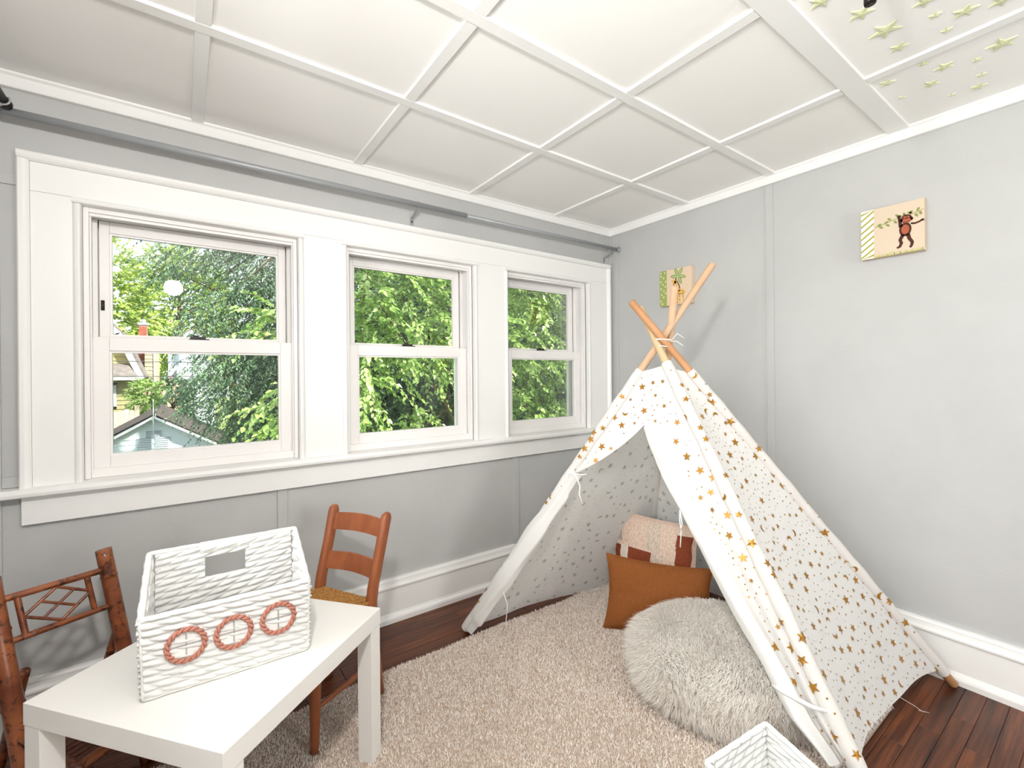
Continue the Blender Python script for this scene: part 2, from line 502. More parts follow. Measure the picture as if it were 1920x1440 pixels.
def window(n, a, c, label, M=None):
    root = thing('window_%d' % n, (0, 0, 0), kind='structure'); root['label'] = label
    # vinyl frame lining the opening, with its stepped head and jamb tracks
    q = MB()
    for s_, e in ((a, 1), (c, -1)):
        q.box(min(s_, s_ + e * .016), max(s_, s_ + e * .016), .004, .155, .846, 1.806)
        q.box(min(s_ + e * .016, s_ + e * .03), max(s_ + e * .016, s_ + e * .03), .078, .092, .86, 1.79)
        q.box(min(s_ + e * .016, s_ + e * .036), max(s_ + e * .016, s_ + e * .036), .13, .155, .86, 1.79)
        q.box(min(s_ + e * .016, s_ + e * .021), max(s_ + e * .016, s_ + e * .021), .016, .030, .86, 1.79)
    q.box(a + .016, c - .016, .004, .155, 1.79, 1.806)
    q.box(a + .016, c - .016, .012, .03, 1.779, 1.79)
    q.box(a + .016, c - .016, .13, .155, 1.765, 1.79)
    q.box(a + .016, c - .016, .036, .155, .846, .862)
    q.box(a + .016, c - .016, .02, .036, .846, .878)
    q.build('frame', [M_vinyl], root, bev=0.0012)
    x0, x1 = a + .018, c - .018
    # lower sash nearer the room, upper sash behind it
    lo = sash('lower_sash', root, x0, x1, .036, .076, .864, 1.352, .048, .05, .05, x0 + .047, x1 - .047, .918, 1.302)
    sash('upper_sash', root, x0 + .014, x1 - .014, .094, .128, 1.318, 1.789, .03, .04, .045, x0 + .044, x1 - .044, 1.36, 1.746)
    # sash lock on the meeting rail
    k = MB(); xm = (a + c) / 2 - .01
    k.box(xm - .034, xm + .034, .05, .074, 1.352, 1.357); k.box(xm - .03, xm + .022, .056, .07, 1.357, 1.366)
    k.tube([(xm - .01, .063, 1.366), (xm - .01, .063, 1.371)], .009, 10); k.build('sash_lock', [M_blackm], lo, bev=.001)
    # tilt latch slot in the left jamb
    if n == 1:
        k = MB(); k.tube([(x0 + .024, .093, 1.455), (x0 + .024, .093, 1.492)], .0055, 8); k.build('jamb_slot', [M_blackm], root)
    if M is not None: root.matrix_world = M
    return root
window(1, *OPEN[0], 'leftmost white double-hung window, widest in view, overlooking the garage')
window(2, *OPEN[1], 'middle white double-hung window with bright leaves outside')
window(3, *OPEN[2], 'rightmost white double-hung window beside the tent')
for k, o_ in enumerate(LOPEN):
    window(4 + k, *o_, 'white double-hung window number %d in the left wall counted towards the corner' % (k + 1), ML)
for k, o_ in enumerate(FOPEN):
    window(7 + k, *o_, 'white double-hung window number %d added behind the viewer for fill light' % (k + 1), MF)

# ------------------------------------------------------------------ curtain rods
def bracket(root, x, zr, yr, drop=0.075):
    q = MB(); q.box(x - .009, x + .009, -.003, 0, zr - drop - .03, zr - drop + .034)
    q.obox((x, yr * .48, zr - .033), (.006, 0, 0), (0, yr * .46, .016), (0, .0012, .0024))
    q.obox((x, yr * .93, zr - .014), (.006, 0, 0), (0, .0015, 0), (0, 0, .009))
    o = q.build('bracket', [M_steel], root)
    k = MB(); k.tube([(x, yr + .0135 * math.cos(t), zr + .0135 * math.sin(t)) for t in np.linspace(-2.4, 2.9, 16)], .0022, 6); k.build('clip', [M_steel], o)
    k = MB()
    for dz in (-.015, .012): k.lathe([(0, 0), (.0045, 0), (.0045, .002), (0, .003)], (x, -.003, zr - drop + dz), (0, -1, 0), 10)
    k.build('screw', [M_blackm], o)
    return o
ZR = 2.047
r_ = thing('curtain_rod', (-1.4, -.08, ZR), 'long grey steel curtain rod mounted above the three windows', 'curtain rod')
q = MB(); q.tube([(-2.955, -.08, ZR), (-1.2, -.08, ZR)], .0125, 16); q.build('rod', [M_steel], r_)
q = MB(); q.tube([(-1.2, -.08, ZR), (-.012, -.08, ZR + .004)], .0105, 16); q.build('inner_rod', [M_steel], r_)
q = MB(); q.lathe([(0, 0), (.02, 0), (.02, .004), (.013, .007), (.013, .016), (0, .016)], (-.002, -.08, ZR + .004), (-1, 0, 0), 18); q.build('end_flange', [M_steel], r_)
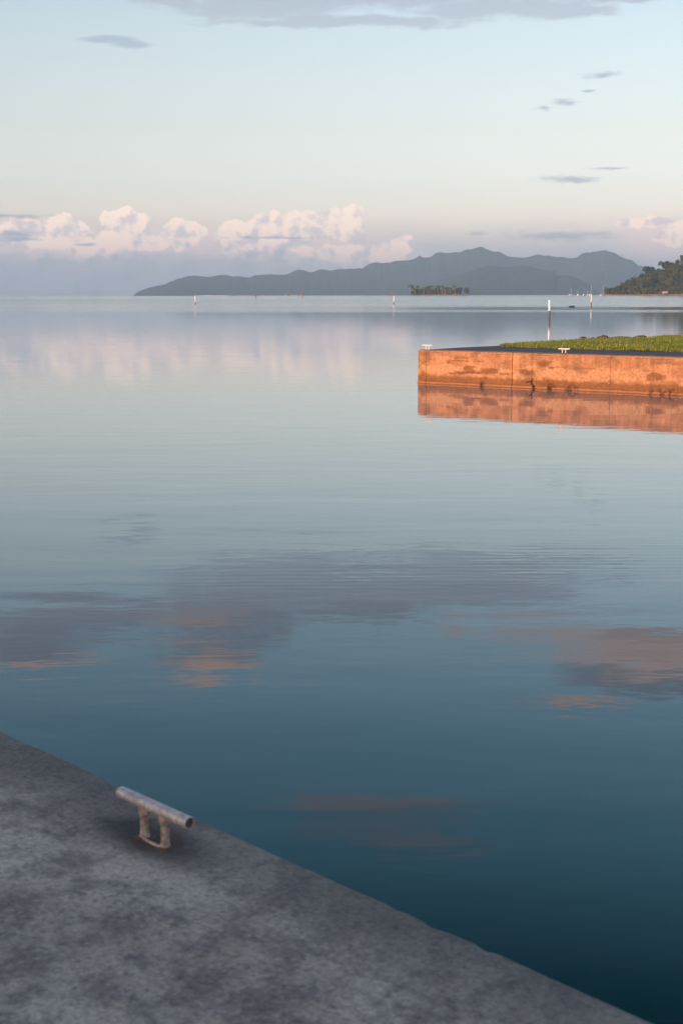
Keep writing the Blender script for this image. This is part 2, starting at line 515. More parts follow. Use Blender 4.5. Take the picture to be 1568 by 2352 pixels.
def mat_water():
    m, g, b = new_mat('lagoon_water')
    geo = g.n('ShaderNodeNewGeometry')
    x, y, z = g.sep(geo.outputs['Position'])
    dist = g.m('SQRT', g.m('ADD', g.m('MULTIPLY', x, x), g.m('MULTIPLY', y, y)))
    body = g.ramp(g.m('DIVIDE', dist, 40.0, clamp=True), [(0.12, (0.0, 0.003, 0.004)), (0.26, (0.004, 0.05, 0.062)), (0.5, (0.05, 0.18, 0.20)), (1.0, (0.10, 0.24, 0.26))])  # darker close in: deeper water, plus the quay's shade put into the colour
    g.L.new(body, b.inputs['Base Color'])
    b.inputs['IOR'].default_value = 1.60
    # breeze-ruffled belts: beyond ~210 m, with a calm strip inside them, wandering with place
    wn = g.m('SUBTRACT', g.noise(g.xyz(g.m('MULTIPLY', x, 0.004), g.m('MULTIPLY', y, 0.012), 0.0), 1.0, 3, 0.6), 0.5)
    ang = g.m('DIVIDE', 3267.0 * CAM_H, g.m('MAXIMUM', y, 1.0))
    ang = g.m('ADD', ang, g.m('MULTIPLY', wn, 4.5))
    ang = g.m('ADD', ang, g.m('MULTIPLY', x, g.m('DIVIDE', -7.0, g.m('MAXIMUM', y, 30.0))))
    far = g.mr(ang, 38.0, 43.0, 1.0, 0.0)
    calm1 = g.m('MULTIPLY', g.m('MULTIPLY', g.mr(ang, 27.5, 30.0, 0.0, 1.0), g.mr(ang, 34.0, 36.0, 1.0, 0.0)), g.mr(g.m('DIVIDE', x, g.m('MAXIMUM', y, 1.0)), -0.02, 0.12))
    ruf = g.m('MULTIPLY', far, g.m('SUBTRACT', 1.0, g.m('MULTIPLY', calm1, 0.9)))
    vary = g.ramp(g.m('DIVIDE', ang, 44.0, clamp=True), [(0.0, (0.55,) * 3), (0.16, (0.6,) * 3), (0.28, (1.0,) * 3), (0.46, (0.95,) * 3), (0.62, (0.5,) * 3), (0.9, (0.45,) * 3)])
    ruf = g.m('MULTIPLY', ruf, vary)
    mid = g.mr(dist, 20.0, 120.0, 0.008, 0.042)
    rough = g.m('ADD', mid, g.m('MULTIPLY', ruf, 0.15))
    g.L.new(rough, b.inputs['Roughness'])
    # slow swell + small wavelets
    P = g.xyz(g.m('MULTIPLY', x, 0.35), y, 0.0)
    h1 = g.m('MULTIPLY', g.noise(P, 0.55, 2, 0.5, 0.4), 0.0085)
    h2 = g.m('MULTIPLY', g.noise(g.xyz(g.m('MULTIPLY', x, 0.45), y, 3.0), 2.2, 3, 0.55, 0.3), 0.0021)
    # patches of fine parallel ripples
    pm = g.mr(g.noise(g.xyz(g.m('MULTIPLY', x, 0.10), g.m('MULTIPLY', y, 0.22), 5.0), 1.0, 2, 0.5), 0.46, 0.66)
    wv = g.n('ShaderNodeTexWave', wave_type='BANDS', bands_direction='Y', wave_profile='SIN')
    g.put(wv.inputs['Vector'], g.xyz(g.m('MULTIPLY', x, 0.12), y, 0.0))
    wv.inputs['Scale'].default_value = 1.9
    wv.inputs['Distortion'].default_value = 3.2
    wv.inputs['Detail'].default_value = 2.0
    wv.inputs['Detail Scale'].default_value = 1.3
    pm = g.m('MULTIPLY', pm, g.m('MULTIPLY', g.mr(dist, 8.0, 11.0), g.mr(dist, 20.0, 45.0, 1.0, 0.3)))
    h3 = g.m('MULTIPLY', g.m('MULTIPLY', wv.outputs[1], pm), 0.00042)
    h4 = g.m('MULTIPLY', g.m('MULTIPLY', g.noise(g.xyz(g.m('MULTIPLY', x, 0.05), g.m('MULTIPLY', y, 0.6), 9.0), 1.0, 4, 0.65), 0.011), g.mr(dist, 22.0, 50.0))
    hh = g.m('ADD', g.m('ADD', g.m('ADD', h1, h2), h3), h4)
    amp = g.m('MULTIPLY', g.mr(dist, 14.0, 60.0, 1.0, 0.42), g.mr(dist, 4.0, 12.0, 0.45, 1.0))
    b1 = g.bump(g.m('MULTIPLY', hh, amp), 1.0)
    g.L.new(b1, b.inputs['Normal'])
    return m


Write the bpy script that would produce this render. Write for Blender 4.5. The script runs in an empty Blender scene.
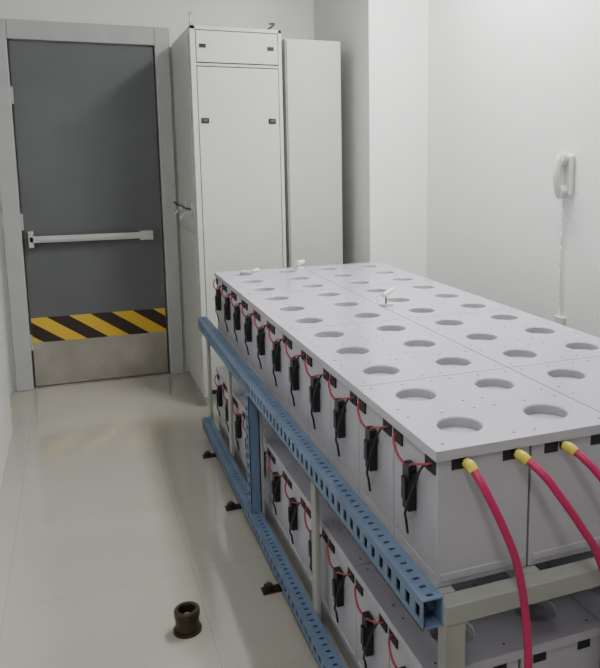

■ ■ ■ ■ ■ ■ ■

- Given task:
Going through the data, tally the lines containing "picture" and report only the result.

- Solution for this task:
2